EPA Orders Oil Companies to Pay for Contamination of Montana Town’s Water Supply


Native News Project/Screen capture

There’s an oil field near downtown Poplar, Montana and it’s contaminating the city’s water supply. By EPA estimates, more than 40 million gallons of brine have entered the drinking water aquifer over five decades. Now, the agency is holding three oil companies at least partly responsible for the contamination.

The EPA announced last week it has ordered Murphy Exploration, Pioneer Natural Resources, and Samson Hydrocarbons to pay the city $320,000 to reimburse costs related to water infrastructure and relocating water wells. They will also have to monitor the city’s public water supply and provide treatment, or an alternate drinking source, if the water becomes contaminated to the point where it’s an official public health risk.

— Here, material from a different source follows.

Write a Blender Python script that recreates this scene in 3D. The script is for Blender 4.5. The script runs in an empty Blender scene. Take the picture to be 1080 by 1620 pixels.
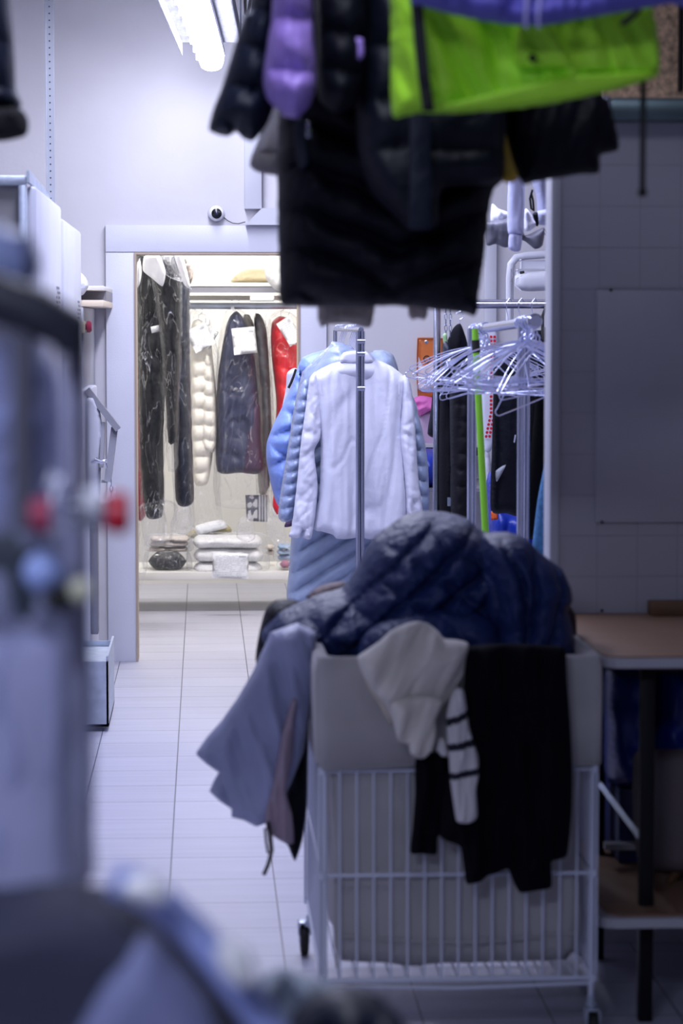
import bpy, bmesh, math, random
import numpy as np
from mathutils import Vector, Matrix, Euler
from mathutils.geometry import delaunay_2d_cdt

random.seed(7)
S = bpy.context.scene
COL = S.collection
R = math.radians

# ------------------------------------------------------------------ camera, world, lights, exposure
F = 4000.0                                   # focal length in pixels of the 1080 x 1620 frame
CAM_H = 1.6
PITCH, YAW = math.atan(297 / F), math.atan(218 / F)
cam_d = bpy.data.cameras.new('camera')
cam = bpy.data.objects.new('camera', cam_d)
COL.objects.link(cam)
cam.location = (0, 0, CAM_H)
cam.rotation_euler = Euler((math.pi / 2 - PITCH, 0, -YAW), 'XYZ')
cam_d.sensor_fit = 'VERTICAL'
cam_d.sensor_height = 36.0
cam_d.lens = F * 36.0 / 1620
cam_d.clip_start = 0.1
cam_d.dof.use_dof = True
cam_d.dof.focus_distance = 11.0
cam_d.dof.aperture_fstop = 4.2
S.camera = cam
CR = cam.rotation_euler.to_matrix()

S.view_settings.view_transform = 'Standard'
S.view_settings.look = 'None'
S.view_settings.gamma = 1
S.view_settings.use_curve_mapping = False
S.view_settings.exposure = 0.0
S.cycles.use_denoising = True
S.cycles.max_bounces = 10
S.cycles.transparent_max_bounces = 24
S.cycles.sample_clamp_indirect = 4.0

world = bpy.data.worlds.new('world')
S.world = world
world.use_nodes = True
world.node_tree.nodes['Background'].inputs[0].default_value = (0.30, 0.34, 0.62, 1)
world.node_tree.nodes['Background'].inputs[1].default_value = 0.10


def lamp(name, loc, sx, sy, power, color, rot=(0, 0, 0)):
    l = bpy.data.lights.new(name, 'AREA')
    l.shape = 'RECTANGLE'
    l.size, l.size_y = sx, sy
    l.energy = power
    l.color = color
    o = bpy.data.objects.new(name, l)
    o.location = loc
    o.rotation_euler = rot
    COL.objects.link(o)
    return o


COOL = (0.68, 0.71, 1.0)
lamp('corridor_light', (-0.25, 7.4, 2.8), 0.25, 2.0, 36, COOL)
lamp('rack_light', (1.0, 8.7, 2.9), 1.2, 0.25, 42, COOL)
lamp('closet_light', (0.15, 12.9, 2.52), 1.2, 0.3, 56, (1.0, 0.97, 0.94))
lamp('closet_rear_light', (0.2, 14.9, 2.5), 1.2, 0.2, 28, (1.0, 0.98, 0.93))
lamp('front_light', (0.2, 3.7, 3.15), 0.25, 1.2, 25, (0.82, 0.84, 1.0))
lamp('near_fill_light', (-0.9, 0.4, 2.9), 1.2, 0.3, 52, (0.68, 0.73, 1.0), (R(20), 0, 0))  # added fill from above the camera, brightens the near machine


# ------------------------------------------------------------------ projection helpers
def P(px, py, d):
    """the point seen at pixel (px, py), at distance d along the corridor"""
    v = CR @ Vector(((px - 540) / F, -(py - 810) / F, -1))
    k = d / v.y
    return Vector((v.x * k, d, CAM_H + v.z * k))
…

The contamination involves highly saline wastewater that contains trace metals, inorganic salt concentrations, and volatile organic compounds, but the city’s treated water has been deemed safe to drink. Yet monthly samples collected by the oil companies show “an upward trend in total dissolved solids, chloride and sodium,” and an EPA scientist said the water supply faces imminent danger.

The Montana Native News Project quotes EPA scientist Nathan Wiser: “The facts we’ve seen have certainly shown that at certain monitoring well locations certain water wells have gone from pretty good to pretty bad in what in my mind is a pretty abrupt fashion, in a matter of a year or two.”

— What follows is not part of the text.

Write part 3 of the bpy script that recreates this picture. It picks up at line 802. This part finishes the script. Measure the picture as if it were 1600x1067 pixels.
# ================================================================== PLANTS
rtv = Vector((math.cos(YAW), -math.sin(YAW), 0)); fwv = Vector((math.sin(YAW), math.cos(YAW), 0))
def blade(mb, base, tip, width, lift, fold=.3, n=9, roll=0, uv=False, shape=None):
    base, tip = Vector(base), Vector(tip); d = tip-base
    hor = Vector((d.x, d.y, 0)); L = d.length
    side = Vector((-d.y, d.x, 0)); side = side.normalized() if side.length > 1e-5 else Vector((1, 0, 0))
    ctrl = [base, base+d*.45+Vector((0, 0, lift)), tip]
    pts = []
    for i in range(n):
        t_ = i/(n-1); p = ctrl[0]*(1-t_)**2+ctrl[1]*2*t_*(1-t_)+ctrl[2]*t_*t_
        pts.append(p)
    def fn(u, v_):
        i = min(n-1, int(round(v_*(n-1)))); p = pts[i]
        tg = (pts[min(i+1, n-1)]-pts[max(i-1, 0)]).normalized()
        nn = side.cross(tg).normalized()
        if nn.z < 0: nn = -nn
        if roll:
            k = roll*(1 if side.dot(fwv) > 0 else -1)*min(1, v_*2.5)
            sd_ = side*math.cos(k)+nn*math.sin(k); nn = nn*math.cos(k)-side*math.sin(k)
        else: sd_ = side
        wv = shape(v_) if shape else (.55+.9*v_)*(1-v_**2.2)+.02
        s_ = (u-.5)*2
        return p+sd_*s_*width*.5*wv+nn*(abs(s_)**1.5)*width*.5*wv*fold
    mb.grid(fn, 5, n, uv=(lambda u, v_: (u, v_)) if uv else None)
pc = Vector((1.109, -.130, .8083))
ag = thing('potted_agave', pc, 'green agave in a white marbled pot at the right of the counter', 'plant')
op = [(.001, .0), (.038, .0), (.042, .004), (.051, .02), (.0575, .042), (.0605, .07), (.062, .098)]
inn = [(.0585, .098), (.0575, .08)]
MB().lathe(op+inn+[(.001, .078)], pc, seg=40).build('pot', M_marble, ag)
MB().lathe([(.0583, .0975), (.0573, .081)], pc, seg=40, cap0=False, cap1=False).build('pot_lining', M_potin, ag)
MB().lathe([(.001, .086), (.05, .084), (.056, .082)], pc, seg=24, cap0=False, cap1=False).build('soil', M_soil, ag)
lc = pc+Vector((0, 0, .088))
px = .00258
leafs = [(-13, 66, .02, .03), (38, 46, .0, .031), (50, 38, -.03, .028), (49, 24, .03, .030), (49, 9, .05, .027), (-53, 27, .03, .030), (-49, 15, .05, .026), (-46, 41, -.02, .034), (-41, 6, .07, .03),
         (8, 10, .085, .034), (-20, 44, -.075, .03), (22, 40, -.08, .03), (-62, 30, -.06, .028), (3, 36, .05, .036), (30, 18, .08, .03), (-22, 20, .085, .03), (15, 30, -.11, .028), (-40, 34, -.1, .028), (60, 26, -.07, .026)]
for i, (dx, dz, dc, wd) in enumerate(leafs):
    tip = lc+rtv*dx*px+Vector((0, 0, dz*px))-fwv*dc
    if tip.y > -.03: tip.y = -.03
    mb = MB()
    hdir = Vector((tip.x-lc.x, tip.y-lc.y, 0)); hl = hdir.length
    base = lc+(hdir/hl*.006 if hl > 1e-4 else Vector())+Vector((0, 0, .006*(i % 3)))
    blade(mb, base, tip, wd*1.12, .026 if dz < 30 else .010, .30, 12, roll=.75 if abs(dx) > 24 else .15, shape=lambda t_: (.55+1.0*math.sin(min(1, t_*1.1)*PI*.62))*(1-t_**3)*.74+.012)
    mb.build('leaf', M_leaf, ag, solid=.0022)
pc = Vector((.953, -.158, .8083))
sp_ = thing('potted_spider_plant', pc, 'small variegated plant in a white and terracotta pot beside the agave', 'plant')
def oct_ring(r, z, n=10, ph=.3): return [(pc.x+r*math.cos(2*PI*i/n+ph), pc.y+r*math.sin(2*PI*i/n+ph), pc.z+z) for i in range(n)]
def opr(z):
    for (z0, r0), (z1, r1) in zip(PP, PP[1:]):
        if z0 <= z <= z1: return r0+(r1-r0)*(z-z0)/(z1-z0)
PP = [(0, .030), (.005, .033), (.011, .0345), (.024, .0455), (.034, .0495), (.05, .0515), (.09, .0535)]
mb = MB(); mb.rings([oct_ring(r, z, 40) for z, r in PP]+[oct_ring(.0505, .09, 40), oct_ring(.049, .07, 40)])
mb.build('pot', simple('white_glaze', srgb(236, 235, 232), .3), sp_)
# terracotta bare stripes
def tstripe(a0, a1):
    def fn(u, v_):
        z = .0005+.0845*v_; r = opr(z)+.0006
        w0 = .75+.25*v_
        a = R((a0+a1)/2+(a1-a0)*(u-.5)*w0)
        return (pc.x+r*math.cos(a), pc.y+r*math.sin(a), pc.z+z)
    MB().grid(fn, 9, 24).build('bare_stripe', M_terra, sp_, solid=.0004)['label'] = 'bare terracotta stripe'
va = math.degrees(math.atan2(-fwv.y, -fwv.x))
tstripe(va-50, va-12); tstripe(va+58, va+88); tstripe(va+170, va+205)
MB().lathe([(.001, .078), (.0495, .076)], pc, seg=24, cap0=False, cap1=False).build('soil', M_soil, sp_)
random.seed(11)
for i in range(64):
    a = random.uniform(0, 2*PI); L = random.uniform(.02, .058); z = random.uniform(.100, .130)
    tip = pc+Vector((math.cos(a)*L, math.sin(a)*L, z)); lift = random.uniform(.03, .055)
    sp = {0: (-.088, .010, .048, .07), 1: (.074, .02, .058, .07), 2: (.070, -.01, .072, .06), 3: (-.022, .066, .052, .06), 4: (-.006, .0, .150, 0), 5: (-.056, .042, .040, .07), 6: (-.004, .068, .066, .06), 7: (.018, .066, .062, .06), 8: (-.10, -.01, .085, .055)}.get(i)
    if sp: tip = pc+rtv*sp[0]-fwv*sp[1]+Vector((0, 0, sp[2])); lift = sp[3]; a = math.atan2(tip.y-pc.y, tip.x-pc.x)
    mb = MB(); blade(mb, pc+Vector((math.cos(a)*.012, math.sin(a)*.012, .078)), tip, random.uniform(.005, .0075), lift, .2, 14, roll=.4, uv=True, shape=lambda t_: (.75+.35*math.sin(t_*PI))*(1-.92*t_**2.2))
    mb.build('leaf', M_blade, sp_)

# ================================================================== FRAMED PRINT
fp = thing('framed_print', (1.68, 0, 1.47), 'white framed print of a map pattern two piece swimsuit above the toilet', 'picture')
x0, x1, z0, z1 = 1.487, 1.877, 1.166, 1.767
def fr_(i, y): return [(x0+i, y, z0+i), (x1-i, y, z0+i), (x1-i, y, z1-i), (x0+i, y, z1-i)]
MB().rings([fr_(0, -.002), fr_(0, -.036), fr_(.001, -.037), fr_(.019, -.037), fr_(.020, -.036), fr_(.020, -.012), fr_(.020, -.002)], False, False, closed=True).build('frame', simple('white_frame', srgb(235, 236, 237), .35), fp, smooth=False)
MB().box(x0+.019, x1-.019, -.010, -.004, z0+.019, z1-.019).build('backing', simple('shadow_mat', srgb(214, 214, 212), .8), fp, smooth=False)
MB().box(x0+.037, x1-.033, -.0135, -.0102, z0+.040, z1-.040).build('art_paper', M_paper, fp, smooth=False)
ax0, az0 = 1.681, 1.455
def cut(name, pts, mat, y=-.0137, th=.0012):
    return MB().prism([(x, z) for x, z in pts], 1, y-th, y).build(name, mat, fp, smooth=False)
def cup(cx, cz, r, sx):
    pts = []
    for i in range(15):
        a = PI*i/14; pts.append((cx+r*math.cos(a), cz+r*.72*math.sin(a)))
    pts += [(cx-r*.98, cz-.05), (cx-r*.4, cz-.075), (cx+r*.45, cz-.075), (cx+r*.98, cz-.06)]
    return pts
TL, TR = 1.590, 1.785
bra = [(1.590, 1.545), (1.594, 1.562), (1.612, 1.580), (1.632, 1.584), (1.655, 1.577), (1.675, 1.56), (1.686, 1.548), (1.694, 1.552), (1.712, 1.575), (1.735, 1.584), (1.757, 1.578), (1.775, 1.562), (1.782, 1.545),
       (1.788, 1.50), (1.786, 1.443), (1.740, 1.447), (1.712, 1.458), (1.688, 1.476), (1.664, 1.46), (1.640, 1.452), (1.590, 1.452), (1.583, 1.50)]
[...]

The contamination from the oil field is not exactly news: “EPA, the State of Montana, the Fort Peck Tribes, the U.S. Geological Survey and other agencies have been aware of groundwater contamination in the East Poplar oil field for several decades,” said the EPA’s own press release about the agreement.

The EPA had tried to act with an emergency order in 2010, but the companies appealed in federal court. Last week’s agreement is a result of the mediation process that resulted from that appeal.